Melanie’s South African Travel Story, part 2

Day 2 – Tuesday
Following an early wake-up compensated by honey waffles, we went to the V&A Waterfront with Blane and Hannah.
To get there, we took the car and drove on mountain roads bordering the sea. The landscapes are paradisiacal and contrasted: imposing mountains mix up with vast stretches of sea, the villages are surrounded – or even isolated – by wild and majestic nature. The way up was vertiginous! From the heights, we could see Hout Bay. In the past known as Wood Bay, this beach used to be a gigantic forest that the settlers destroyed to build their ships.

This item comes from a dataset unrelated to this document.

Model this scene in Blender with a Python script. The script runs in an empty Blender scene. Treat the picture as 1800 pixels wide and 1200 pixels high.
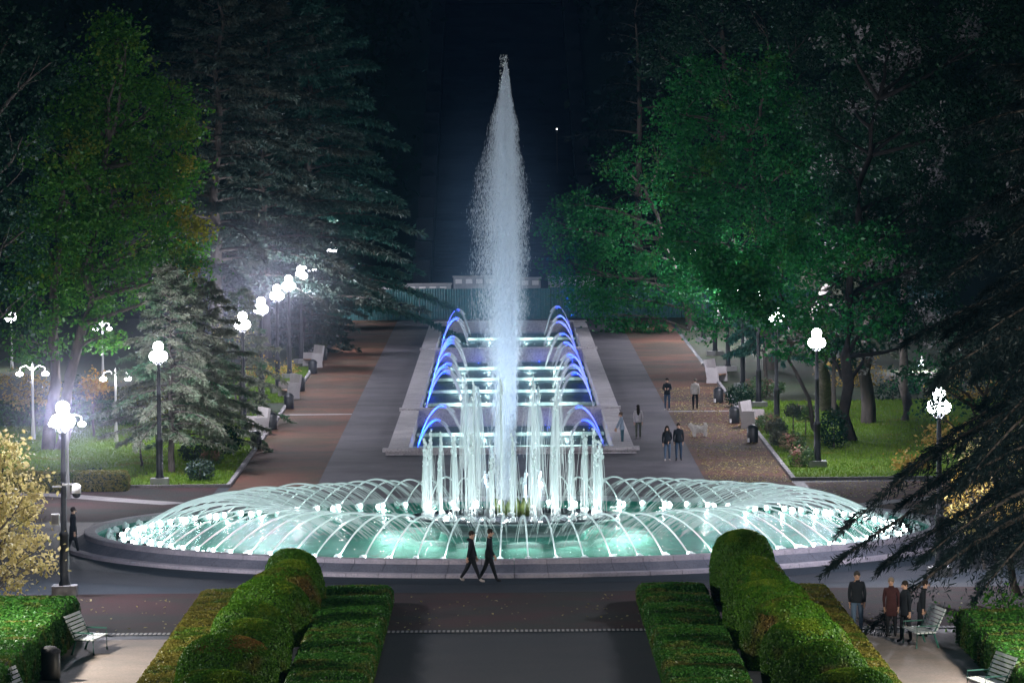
import bpy, bmesh, math, random
import numpy as np
from mathutils import Vector, Matrix, Euler
random.seed(7); rng = np.random.default_rng(7)
S = bpy.context.scene; COL = S.collection; R = math.radians; PI = math.pi

# ---------------------------------------------------------------- camera, sky, exposure
FPX, HZ, VX, CZ = 8430.0, 300.0, 884.6, 13.5
cam = bpy.data.cameras.new('camera'); co = bpy.data.objects.new('camera', cam); COL.objects.link(co)
cam.sensor_width = 36.0; cam.lens = FPX / 1800 * 36; cam.clip_end = 3000; cam.clip_start = 1
roll = R(0.5)
pitch = math.atan((600 - HZ) / FPX); yaw = math.atan((900 - VX - 2.6) / FPX)
MR = Matrix.Rotation(-yaw, 3, 'Z') @ Matrix.Rotation(PI / 2 - pitch, 3, 'X') @ Matrix.Rotation(-roll, 3, 'Z')
co.matrix_world = Matrix.Translation((0, 0, CZ)) @ MR.to_4x4()
S.camera = co
W_ = bpy.data.worlds.new('World'); S.world = W_; W_.use_nodes = True
nt = W_.node_tree; nt.nodes.clear()
sky = nt.nodes.new('ShaderNodeTexSky'); sky.sky_type = 'NISHITA'; sky.sun_disc = False
sky.sun_elevation = R(-3.0); sky.sun_rotation = R(200)
bg = nt.nodes.new('ShaderNodeBackground'); bg.inputs['Strength'].default_value = 0.08
ow = nt.nodes.new('ShaderNodeOutputWorld')
tint = nt.nodes.new('ShaderNodeMix'); tint.data_type = 'RGBA'; tint.blend_type = 'MULTIPLY'; tint.inputs[0].default_value = 1
tint.inputs[7].default_value = (.15, .85, 1.1, 1); nt.links.new(sky.outputs[0], tint.inputs[6]); nt.links.new(tint.outputs[2], bg.inputs['Color']); nt.links.new(bg.outputs[0], ow.inputs['Surface'])
fill_sun = bpy.data.lights.new('added_fill_light', 'SUN'); fill_sun.energy = 0.08; fill_sun.angle = R(0.5); fill_sun.color = (.45, .8, 1)  # added weak fill from behind, brightens dome tops and tree shadows
mo = bpy.data.objects.new('added_fill_light', fill_sun); mo.rotation_euler = Euler((R(-36), R(-10), 0)); COL.objects.link(mo)
S.view_settings.view_transform = 'Standard'; S.view_settings.look = 'None'
S.view_settings.exposure = 0.72; S.view_settings.gamma = 1; S.view_settings.use_curve_mapping = False
S.cycles.use_denoising = True; S.cycles.use_light_tree = True
S.cycles.max_bounces = 6; S.cycles.diffuse_bounces = 2; S.cycles.glossy_bounces = 2
S.cycles.transparent_max_bounces = 24; S.cycles.transmission_bounces = 3; S.cycles.volume_bounces = 0
S.cycles.sample_clamp_indirect = 4; S.cycles.volume_step_rate = 2; S.cycles.volume_max_steps = 64

SL = 115.0 / FPX; Y0 = 207.0; AX = 0.25
def gz(y): return max(0.0, (y - Y0) * SL)
def ray(px, py): return (MR @ Vector(((px - 900) / FPX, (600 - py) / FPX, -1.0)))
def W(px, py, Y):                       # point on the pixel's ray at distance Y
    d = ray(px, py); t = Y / d.y
    return Vector((d.x * t, Y, CZ + d.z * t))
def G(px, py, dz=0.0):                  # point of the ground under a pixel
    d = ray(px, py)
    t = (dz - CZ) / d.z
    if t <= 0 or d.y * t > Y0:
        t = (dz - CZ - Y0 * SL) / (d.z - SL * d.y)
    return Vector((d.x * t, d.y * t, CZ + d.z * t))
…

Recent and very touristy, the Waterfront is home to the town harbour and to many small, colourful shops. Lively and convivial at all times of the day, it is an ideal place for a little walk, lunch at one of the numerous restaurants, ride on the Ferris wheel or shopping in the huge mall located at the seafront. Thus, we strolled on the streets and visited the V&A Waterfront Market. It is a pleasant, vivid market with a very friendly atmosphere. You can find food stands and artisanal products there, sweet, savoury, culinary specialities. I loved the atmosphere and the food that was really delicious.

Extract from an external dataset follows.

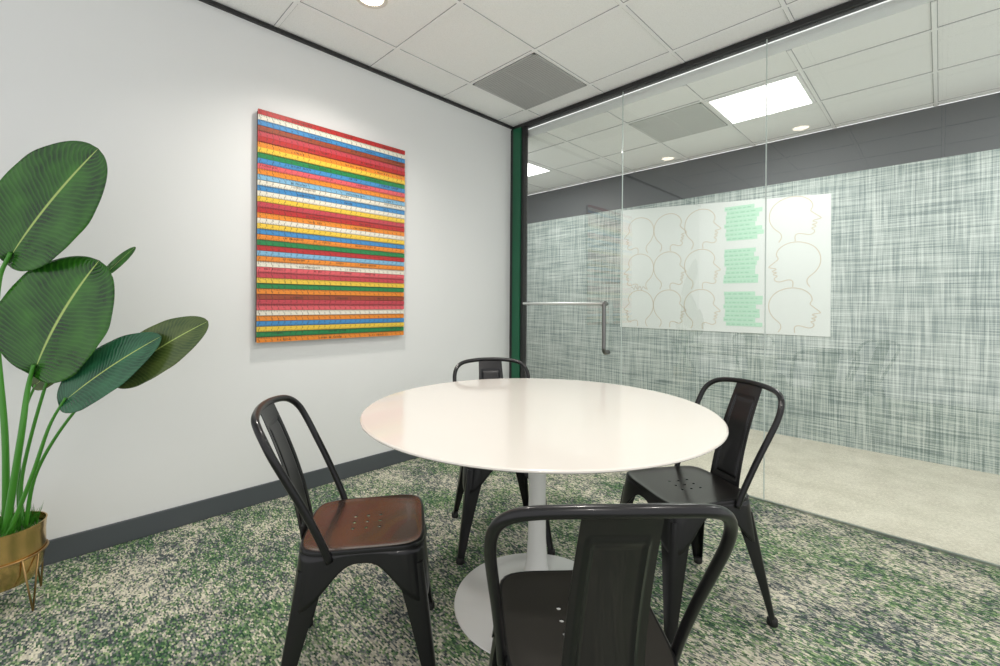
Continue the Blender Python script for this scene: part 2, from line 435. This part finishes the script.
# ------------------------------------------------------------------ chair prototype
def rr(theta,hx,hy,n=6.):
    c,s=math.cos(theta),math.sin(theta)
    k=(abs(c)**n+abs(s)**n)**(-1/n); return Vector((hx*k*c,hy*k*s))
def taper(p): return Vector((p.x*(1-.06*(-p.y/.18+1)/2),p.y))
def make_chair(label,seatmat):
    E=empty('metal_dining_chair',(0,0,0),label,'chair',group='black metal chairs around the round table')
    V=[(0,0,.4465)];F=[];FM=[];N=72
    fr=[.15,.35,.55,.72,.84,.92,.955,.98,.995,1.0,1.0]; dz=[-.0035,-.003,-.0025,-.002,-.0015,.0,.002,.002,.0,-.003,-.014]
    for k,(q,d) in enumerate(zip(fr,dz)):
        for j in range(N):
            p=taper(rr(2*math.pi*j/N,.18,.18,2+4*q)*q)
            V.append((p.x,p.y,.4500+d))
    for j in range(N): F.append((0,1+j,1+(j+1)%N)); FM.append(0)
    for k in range(len(fr)-1):
        for j in range(N):
            a_=1+k*N+j;b_=1+k*N+(j+1)%N; F.append((a_,a_+N,b_+N,b_)); FM.append(0 if k<6 else 1)
    o=obj_from('seat',V,F,[seatmat,M['chair']],FM,smooth=True,parent=E)
    sm=o.modifiers.new('s','SOLIDIFY'); sm.thickness=.0025; sm.offset=-1
    h=Acc()
    for ix in range(-1,2):
        for iy in range(-1,2):
            vv,ff=lathe([(.0055,-.03),(.0055,.03)],14,(ix*.04,iy*.04,.447)); h.add(vv,ff)
    ho=h.obj('cutter',[M['chair']])
    bm_=o.modifiers.new('b','BOOLEAN'); bm_.operation='DIFFERENCE'; bm_.object=ho; bm_.solver='EXACT'
    apply_mods(o); autosmooth(o,35); bpy.data.objects.remove(ho)
    V=[];F=[];N=120;Kz=8
    for j in range(N):
        th=2*math.pi*j/N
        c=abs(math.sin(2*th))
        depth=.026+.125*c**3.2
        for k in range(Kz+1):
            z=.440-depth*k/Kz
            off=(.440-z)*.13
            p=taper(rr(th,.1795+off,.1795+off,6)); V.append((p.x,p.y,z))
    for j in range(N):
        for k in range(Kz):
            a_=j*(Kz+1)+k;b_=((j+1)%N)*(Kz+1)+k; F.append((a_,a_+1,b_+1,b_))
    o=obj_from('apron',V,F,M['chair'],smooth=True,parent=E)
    sm=o.modifiers.new('s','SOLIDIFY'); sm.thickness=.002; sm.offset=0; apply_mods(o)
    for sx in (1,-1):
        for sy in (1,-1):
            V=[];F=[];L=10
            for k in range(L+1):
                z=.395-(.395-.012)*k/L; q=(.440-z)
                cx=(.166 if sy>0 else .155)+q*.128; cy=.166+q*(.13 if sy>0 else .15)
                w=.085+( .026-.085)*min(1,(k/L))**.75
                rd=.014
                prof=[(-w,-.002),(-w*.6,.0005),(-rd,0)]
                prof+=[(-rd+rd*math.sin(a2),-rd+rd*math.cos(a2)) for a2 in (math.pi/8,math.pi/4,3*math.pi/8)]
                prof+=[(0,-rd),(.0005,-w*.6),(-.002,-w)]
                for (a2,b2) in prof: V.append((sx*(cx+a2),sy*(cy+b2),z))
            n=9
            for k in range(L):
                for j in range(n-1):
                    a_=k*n+j; q=(a_,a_+1,a_+n+1,a_+n); F.append(q if sx*sy>0 else q[::-1])
            o=obj_from('leg',V,F,M['chair'],smooth=True,parent=E)
            sm=o.modifiers.new('s','SOLIDIFY'); sm.thickness=.003; sm.offset=0; apply_mods(o); autosmooth(o,50)
            q=.44-.006; fx=sx*((.166 if sy>0 else .155)+q*.128-.012); fy=sy*(.166+q*(.13 if sy>0 else .15)-.012)
            v2,f2=lathe([(.015,0),(.018,.003),(.0175,.022),(.014,.026)],20,(fx,fy,0))
            o2=obj_from('foot_cap',v2,f2,M['rubber'],parent=o,smooth=True)
    half=[(.176,-.085,.425),(.181,-.110,.49),(.191,-.155,.59),(.201,-.200,.68),(.205,-.228,.735),(.199,-.251,.779),(.178,-.272,.808),(.140,-.290,.824),(.07,-.304,.832)]
    ctrl=half+[(0,-.309,.834)]+[(-x,y,z) for x,y,z in half[::-1]]
    o=obj_from('back_frame',*tube_data(spline(ctrl,6),.0108,14),M['chair'],smooth=True,parent=E)
    V=[];F=[];nu,nv=40,60
    def sst(x): x=max(0,min(1,x)); return x*x*(3-2*x)
    for i in range(nv+1):
        t=i/nv; z=.425+t*(.829-.425); y=-.178-.124*t**1.15+ .010*math.sin(math.pi*t)
        w=.078-.013*t
        for j in range(nu+1):
            s=-1+2*j/nu
            dx_=(abs(s)-.70)*w; dt_=max((t-.86)*.42,(.12-t)*.42)
            d_=max(dx_,dt_) if max(dx_,dt_)<0 or min(dx_,dt_)<0 else math.hypot(dx_,dt_)
            bead=max(0,1-abs(d_)/.007); bead=sst(bead)
            V.append((s*w,y-.0055*bead-.003*(1-s*s),z))
    for i in range(nv):
        for j in range(nu):
            a_=i*(nu+1)+j; F.append((a_,a_+1,a_+nu+2,a_+nu+1))
    o=obj_from('back_splat',V,F,M['chair'],smooth=True,parent=E)
    sm=o.modifiers.new('s','SOLIDIFY'); sm.thickness=.0025; sm.offset=0; apply_mods(o); autosmooth(o,60)
    return E
def copy_tree(src):
    def rec(o,par):
        n=o.copy(); COL.objects.link(n)
        if par: n.parent=par
        for c in o.children: rec(c,n)
        return n
    return rec(src,None)
def place(E,lat,dep,dirlat,dirdep):
    p=cam2w(lat,dep); E.location=p
    d_=R*dirlat+FW*dirdep
    E.rotation_euler=(0,0,math.atan2(d_.y,d_.x)-math.pi/2)
A1=make_chair('black metal cafe chair facing away with its back nearest',M['seatgrey'])
B1=copy_tree(A1); C1=copy_tree(A1); D1=copy_tree(A1)
for c in D1.children:
    if c.name.startswith('seat'):
        c.data=c.data.copy(); c.data.materials[0]=M['seatreflection']; c['label']='seat with warm artwork reflection painted in as brown'
A1['label']='black metal cafe chair with its embossed back turned outward'
B1['label']='black metal cafe chair tucked under the far table edge'
C1['label']='black metal cafe chair beside the glass partition'
D1['label']='black metal cafe chair with reflection-tinted seat beside the wall'
place(A1,.182,.99,-.04,1)
place(B1,.0,2.21,.18,-1)
place(C1,.728,1.74,-.96,-.24)
place(D1,-.422,1.43,1,.20)

# ------------------------------------------------------------------ plant
PB=cam2w(-1.84,1.65)
PE=empty('potted_bird_of_paradise',PB,'large-leaved green plant in a brass pot on a wire stand','potted plant')
PE.rotation_euler=(0,0,math.atan2(R.y,R.x))
v,f=lathe([(.001,.09),(.05,.09),(.085,.103),(.106,.145),(.114,.20),(.113,.27),(.1155,.308),(.117,.313),(.113,.313),(.109,.28),(.107,.27),(.001,.27)],64)
pot=obj_from('pot',v,f,M['brass'],parent=PE); autosmooth(pot,40); pot['label']='round brushed brass pot'
v,f=lathe([(.001,.300),(.05,.300),(.09,.294),(.109,.286),(.109,.271),(.001,.271)],40)
obj_from('potting_moss',v,f,M['soil'],parent=PE,smooth=True)
a=Acc()
ring=[(.118*math.cos(2*math.pi*k/48),.118*math.sin(2*math.pi*k/48),.205) for k in range(48)]
a.add(*tube_data(ring,.004,8,closed=True))
for k in range(4):
    an=-.10+k*math.pi/2; da=.22
    A0=Vector((.119*math.cos(an-da),.119*math.sin(an-da),.205)); A2=Vector((.119*math.cos(an+da),.119*math.sin(an+da),.205)); B0=Vector((.128*math.cos(an),.128*math.sin(an),.005))
    a.add(*tube_data([A0,B0*.98+A0*.02,B0+Vector((0,0,.002)),B0*.98+A2*.02,A2],.003,8))
o=a.obj('plant_stand',[simple('dark_brass_wire',(.30,.20,.09),.35,1.)],parent=PE,smooth=True); o['label']='brass wire hairpin stand'

def leaf_mat(name,dark,light,back):
    m,nt,b=new_mat(name); uv=nt.nodes.new('ShaderNodeUVMap').outputs[0]
    sp=nt.nodes.new('ShaderNodeSeparateXYZ'); nt.links.new(uv,sp.inputs[0])
    u_,v_=sp.outputs[0],sp.outputs[1]
    av=math_(nt,'ABSOLUTE',math_(nt,'SUBTRACT',v_,.5))
    wob=math_(nt,'MULTIPLY',noise(nt,uv,7),.04)
    ph=math_(nt,'MULTIPLY',math_(nt,'ADD',wob,math_(nt,'SUBTRACT',u_,math_(nt,'MULTIPLY',av,.45))),170.)
    sn=math_(nt,'SINE',ph); s01=math_(nt,'MULTIPLY_ADD',sn,.5,.5)
    half=tuple((a_*.5+b_*.5) for a_,b_ in zip(dark,light))
    colr=ramp(nt,s01,[(0,dark),(.55,dark),(1,half)])
    nz=noise(nt,uv,3)
    colr=mixc(nt,ramp(nt,nz,[(.35,(0,0,0)),(.70,(.85,.85,.85))]),colr,light)
    mid=ramp(nt,av,[(.007,(1,1,1)),(.015,(0,0,0))])
    colr=mixc(nt,mid,colr,(.38,.50,.14))
    nt.links.new(colr,b.inputs['Base Color']); b.inputs['Roughness'].default_value=.26
    b.inputs['Specular IOR Level'].default_value=.45
    bp=nt.nodes.new('ShaderNodeBump'); bp.inputs['Strength'].default_value=.5; bp.inputs['Distance'].default_value=.0015
    nt.links.new(s01,bp.inputs['Height']); nt.links.new(bp.outputs[0],b.inputs['Normal'])
    return m
LG=leaf_mat('leaf_green',(.003,.036,.003),(.035,.165,.010),None)
LD=leaf_mat('leaf_blue_green',(.005,.050,.024),(.03,.145,.065),None)
LO=leaf_mat('leaf_olive',(.028,.06,.014),(.10,.14,.035),None)
stem_m=simple('plant_stem',(.05,.23,.02),.35)
def leaf(base,tip,width,normal,mat,droop=.05,fold=.12,name='leaf',ea=.45,eb=.55,wv=.012):
    base=Vector(base);tip=Vector(tip);L=(tip-base).length; d=(tip-base).normalized()
    nrm=Vector(normal); nrm=(nrm-d*nrm.dot(d)).normalized(); side=d.cross(nrm)
    nu,nv=100,22; V=[];F=[];UV=[]
    tm=ea/(ea+eb); pk=tm**ea*(1-tm)**eb
    for i in range(nu+1):
        t=i/nu
        w0=width/2*(t**ea*max(0,1-t)**eb)/pk
        for j in range(nv+1):
            s=-1+2*j/nv
            w=w0*(1+.005*math.sin(t*31+s*2)*abs(s))
            wave=wv*width*math.sin(t*14+s*2.5)*s*s*min(1,(1-t)*4)*min(1,t*4)
            p=base+d*(L*(t-.10*(abs(s)**2)*(1-t)))+side*(s*w)+nrm*(-droop*L*(t-.4)**2*1.5+fold*w0*(abs(s)**1.3)-.75*w0*s*s*fold*t+wave)
            V.append(p);UV.append((t,(s+1)/2))
    for i in range(nu):
        for j in range(nv):
            a_=i*(nv+1)+j; F.append((a_,a_+1,a_+nv+2,a_+nv+1))
    o=obj_from(name,V,F,mat,smooth=True,parent=PE)
    ul=o.data.uv_layers.new(name='UVMap')
    for lp in o.data.loops: ul.data[lp.index].uv=UV[lp.vertex_index]
    sm=o.modifiers.new('s','SOLIDIFY'); sm.thickness=.0012; sm.offset=0
    return o
def q(px,py,dy=0.):   # survey angles -> plant-local metres
    dep=1.65+dy
    return Vector(((px-500)/444.4*dep+1.84, dy, EYE+(303-py)/444.4*dep))
def stem(pts,r0=.010,r1=.005):
    sp=spline(pts,8); n=len(sp)
    o=obj_from('stem',*tube_data(sp,[r0+(r1-r0)*i/(n-1) for i in range(n)],10),stem_m,smooth=True,parent=PE)
leaf(q(10,256),q(92,150,-.04),.325,(.2,-1,.1),LG,droop=.08,ea=.46,eb=.50,fold=.2)
leaf(q(34,368),q(92,262,.02),.42,(.0,-1,.15),LG,droop=.12,ea=.43,eb=.52,fold=.2)
leaf(q(66,401,-.04),q(157,337,.0),.21,(-.1,-1,.45),LD,droop=.10,eb=.6)
leaf(q(118,378,.02),q(203,322,.05),.19,(.15,-1,.35),LO,droop=.15)
leaf(q(106,276,.08),q(135,249,.16),.035,(.5,-1,.2),LG)
leaf(q(36,388,.08),q(68,362,.12),.11,(0,-1,.4),LO)
stem([(.0,.01,.28),q(6,440,.0),q(-3,340),q(-1,285),q(10,256)],.011,.006)
stem([(.03,-.02,.28),q(22,440,-.02),q(28,395),q(34,368)],.012,.006)
stem([(.05,-.03,.28),q(33,480,-.04),q(50,430,-.04),q(66,401,-.04)],.008,.004)
stem([(.06,.02,.28),q(38,475,.02),q(75,415,.02),q(118,378,.02)],.007,.004)
stem([(.04,.03,.28),q(25,470,.06),q(60,350,.08),q(106,276,.08)],.007,.004)
stem([(.02,.04,.28),q(20,470,.06),q(26,415,.08),q(36,388,.08)],.007,.004)
a=Acc()
for k in range(260):
    an=random.uniform(0,6.28);rd=random.uniform(0,.095);x=rd*math.cos(an);y=rd*math.sin(an);h=random.uniform(.03,.085);lx=random.uniform(-.04,.04)
    a.add([(x-.003,y,.292),(x+.003,y,.292),(x+lx,y+random.uniform(-.02,.02),.292+h)],[(0,1,2)])
o=a.obj('grass_tuft',[stem_m],parent=PE); o['kind']='stuff'

# ------------------------------------------------------------------ lights
W=bpy.data.worlds.new('world'); S.world=W; W.use_nodes=True
W.node_tree.nodes['Background'].inputs[0].default_value=(1,.995,.985,1); W.node_tree.nodes['Background'].inputs[1].default_value=1.2
for (x,y) in ((1.83,.66),(-.57,.66),(3.63,.66)):
    L=bpy.data.lights.new('panel_lamp','AREA'); L.shape='SQUARE'; L.size=.5; L.energy=18; L.color=(1,.98,.95)
    o=bpy.data.objects.new('panel_lamp',L); COL.objects.link(o); o.location=(x,y,HC-.02)

# ------------------------------------------------------------------ camera
cd=bpy.data.cameras.new('camera'); cam=bpy.data.objects.new('camera',cd); COL.objects.link(cam)
cd.sensor_width=36; cd.lens=16.0; cd.shift_y=-.030; cd.clip_start=.02
roll=math.radians(.4); up=Vector((0,0,1))
r_=R*math.cos(roll)+up*math.sin(roll); u_=r_.cross(FW)
mt=Matrix((( r_.x,u_.x,-FW.x,CX),(r_.y,u_.y,-FW.y,CY),(r_.z,u_.z,-FW.z,EYE),(0,0,0,1)))
cam.matrix_world=mt
S.camera=cam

Then, we went to the well-known neighbourhood of Bo-Kaap, located on the flanks of Signal Hill. This Afrikaans word, meaning ‘above the Cape’, is a picturesque spot where each house is colourful. Today, mainly a Muslim neighbourhood, in the past its inhabitants were slaves from Malaysia, Indonesia and India, brought by the Dutch in 1780. As parking is hard to find, we only passed by.
Lastly, we visited the Castle of Good Hope. Built by the Portuguese, it testifies to part of the history of the colonisation of South Africa.
After returning home at around 4 pm, I did my English lesson with Gary, and then we had a calm evening.
It was a super day!
Day 3 – Wednesday
Today, Renée and Blane took me to ZEITZ MOCCA, Zeitz Museums of Contemporary Art in Africa. It is a former gigantic silo that has been renovated and refurbished into a wonderful contemporary building. The exhibitions that you can discover there are sublime!
After visiting the museum, we had lunch there and once again, I was in for a treat. The food was absolutely delicious and the ingredients of quality – the vegetables and fruit were so tasty! After our meal, we accompanied Blane to his university where he took me for a mini-tour.
On our way back, Renée showed me the townships of Cape Town from the car. Straight and long, the road shelters on its edges thousands of dwellings that stretch far beyond. Approximatively 80% of the population of Cape Town still live in these neighbourhoods today. According to Renée, the number of people living there is constantly increasing.
Historically, during the implementation of the apartheid, the black population were confiscated of their properties and land and moved to the outskirts in these townships. Even today, 20 years after the end of the apartheid, a large majority of South Africa’s black population lives in them. It is a real problem in South Africa where there is no true way to make it out of that life. Moreover, there are gangs and living there is very dangerous.
You should not ignore these habitations because if you visit South Africa with your eyes closed to its history, you will miss some essential elements that will enable you to understand what the country has become today.
Towards 4 pm Gary took me to a little restaurant in Muizenberg. We did my lessons while enjoying French fries, facing the sea… That day, I really felt my progress in English. Despite a rather strong migraine, I was starting to think in English.
Afterwards, we joined the rest of the family when returning home.